FOR THE first time since the Senate approved a draft healthcare reform Bill on Christmas Eve, President Barack Obama has retaken possession of the issue by challenging Republicans to a half-day, televised debate on February 25th.
Republican leaders said they look forward to the session, which may take place at Blair House, the official state guesthouse, across from the White House. But the Senate and House Republican leaders called on Mr Obama to begin by scrapping draft Bills passed by Democrats last year, something the president will not consider.
Mr Obama appeared to have given up on healthcare after the late Senator Ted Kennedy’s seat was lost – and with it the Democrats’ filibuster-proof, 60-vote majority – last month. In his State of the Union address on January 27th, Mr Obama said jobs were his top priority, and mentioned healthcare only in passing.
A meeting between Mr Obama and Republicans at their retreat in Baltimore on January 29th was a turning point. Mr Obama departed from his usual scripted speeches and engaged in spirited repartee with Republicans, chiding them for portraying him as a socialist and healthcare reform as a “Bolshevik plot”. When asked if he had time to take more questions, the President said, “You know, I’m having fun.”
Mr Obama’s opponents have criticised him for breaking a campaign promise to broadcast last year’s healthcare debates. And, they claim, he did not try to involve Republicans in the reform. By calling for the February 25th healthcare summit, on primetime television just before the Super Bowl football championship on Sunday night, Mr Obama took the nation as his witness, and called the Republicans’ bluff.
He told CBS News he wanted to ask the Republicans: “How do you guys want to lower costs? How do you guys intend to reform the insurance market so that people with pre-existing conditions, for example, can get health care? How do you want to make sure that the 30 million people who don’t have health insurance can get it?

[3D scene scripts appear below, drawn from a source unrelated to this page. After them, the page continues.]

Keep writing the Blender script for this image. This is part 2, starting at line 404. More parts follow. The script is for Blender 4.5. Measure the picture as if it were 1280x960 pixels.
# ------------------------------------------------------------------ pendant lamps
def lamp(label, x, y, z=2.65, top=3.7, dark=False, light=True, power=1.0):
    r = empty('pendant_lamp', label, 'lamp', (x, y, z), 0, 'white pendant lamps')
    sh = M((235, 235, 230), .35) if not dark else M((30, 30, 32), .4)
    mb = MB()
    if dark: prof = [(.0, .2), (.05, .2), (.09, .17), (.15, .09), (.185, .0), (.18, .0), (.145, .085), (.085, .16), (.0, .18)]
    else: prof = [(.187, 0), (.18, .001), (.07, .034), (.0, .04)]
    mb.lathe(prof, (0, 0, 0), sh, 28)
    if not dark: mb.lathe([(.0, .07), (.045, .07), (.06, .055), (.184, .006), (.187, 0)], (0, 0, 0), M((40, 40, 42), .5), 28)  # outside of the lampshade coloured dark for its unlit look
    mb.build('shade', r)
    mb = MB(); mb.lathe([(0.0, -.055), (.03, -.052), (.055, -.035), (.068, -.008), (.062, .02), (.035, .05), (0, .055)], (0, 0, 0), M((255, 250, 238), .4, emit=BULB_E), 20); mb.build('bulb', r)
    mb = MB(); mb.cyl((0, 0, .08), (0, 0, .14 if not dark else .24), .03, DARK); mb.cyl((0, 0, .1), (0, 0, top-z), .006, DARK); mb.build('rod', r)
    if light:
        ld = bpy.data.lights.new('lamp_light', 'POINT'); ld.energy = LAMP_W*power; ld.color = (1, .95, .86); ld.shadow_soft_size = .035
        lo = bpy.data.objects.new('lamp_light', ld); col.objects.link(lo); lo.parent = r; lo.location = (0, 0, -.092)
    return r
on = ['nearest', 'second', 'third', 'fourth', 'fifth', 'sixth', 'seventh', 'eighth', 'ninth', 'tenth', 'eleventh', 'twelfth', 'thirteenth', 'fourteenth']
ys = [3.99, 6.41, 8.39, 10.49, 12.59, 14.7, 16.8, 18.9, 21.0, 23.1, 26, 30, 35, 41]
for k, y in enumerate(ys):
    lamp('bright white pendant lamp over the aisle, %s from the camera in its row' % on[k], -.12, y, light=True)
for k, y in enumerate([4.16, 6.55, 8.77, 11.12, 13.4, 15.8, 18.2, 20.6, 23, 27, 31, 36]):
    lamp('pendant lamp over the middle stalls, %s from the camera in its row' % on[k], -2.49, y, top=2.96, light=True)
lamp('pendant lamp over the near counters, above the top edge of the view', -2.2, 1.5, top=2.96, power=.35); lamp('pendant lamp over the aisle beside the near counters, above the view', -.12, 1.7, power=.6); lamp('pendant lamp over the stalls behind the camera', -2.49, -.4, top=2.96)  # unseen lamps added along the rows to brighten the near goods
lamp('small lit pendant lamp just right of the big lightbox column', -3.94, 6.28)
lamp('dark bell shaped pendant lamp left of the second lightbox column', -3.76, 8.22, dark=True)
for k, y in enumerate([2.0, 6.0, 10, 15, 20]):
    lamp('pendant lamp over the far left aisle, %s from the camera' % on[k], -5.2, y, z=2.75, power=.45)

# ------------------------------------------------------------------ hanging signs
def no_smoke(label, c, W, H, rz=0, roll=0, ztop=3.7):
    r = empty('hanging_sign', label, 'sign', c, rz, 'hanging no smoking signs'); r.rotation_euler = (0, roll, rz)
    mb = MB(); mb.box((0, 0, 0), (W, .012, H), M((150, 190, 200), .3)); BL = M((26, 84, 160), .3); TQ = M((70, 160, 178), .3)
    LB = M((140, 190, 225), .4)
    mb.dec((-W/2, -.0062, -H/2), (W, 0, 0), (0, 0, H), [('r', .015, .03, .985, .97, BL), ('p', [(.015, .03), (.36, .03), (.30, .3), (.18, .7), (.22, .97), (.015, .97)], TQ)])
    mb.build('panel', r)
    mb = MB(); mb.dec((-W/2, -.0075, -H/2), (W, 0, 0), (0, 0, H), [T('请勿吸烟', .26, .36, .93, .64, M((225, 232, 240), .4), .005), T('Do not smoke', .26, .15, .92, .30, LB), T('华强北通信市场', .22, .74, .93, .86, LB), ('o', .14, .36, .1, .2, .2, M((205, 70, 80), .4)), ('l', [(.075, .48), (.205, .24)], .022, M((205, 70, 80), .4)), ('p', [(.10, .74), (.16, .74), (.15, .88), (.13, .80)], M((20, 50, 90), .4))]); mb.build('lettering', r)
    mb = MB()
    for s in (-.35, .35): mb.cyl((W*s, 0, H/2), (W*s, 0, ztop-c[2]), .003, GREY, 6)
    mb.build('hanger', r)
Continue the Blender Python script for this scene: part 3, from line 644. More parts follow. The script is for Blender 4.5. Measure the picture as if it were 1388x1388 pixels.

What are your ideas specifically?”
Mitch McConnell, the Senate Republican leader, said Mr Obama should initiate dialogue “by shelving the current health spending Bill”. John Boehner, the House Republican leader, also called on the president to scrap the Bills voted by the House in November and the Senate in December “and focus on the kind of step-by-step improvements that will lower healthcare costs and expand access”.
Democratic leaders were attempting to reconcile the Senate and House versions when Senator Kennedy’s former seat was lost to Republican Scott Brown, who spoke out against healthcare reform in his campaign.
The White House says Democrats will present a unified plan at the February 25th summit. A Democratic plan now circulating in Washington would ask the House to pass the Senate healthcare Bill.
Some provisions, in particular a tax on plans that could affect labour union members, and outlandish concessions to several Senators in exchange for their votes, are unacceptable to House Democrats. These might be modified in a “budget reconciliation Bill” that would be attached to the overall budget Bill to avoid a filibuster.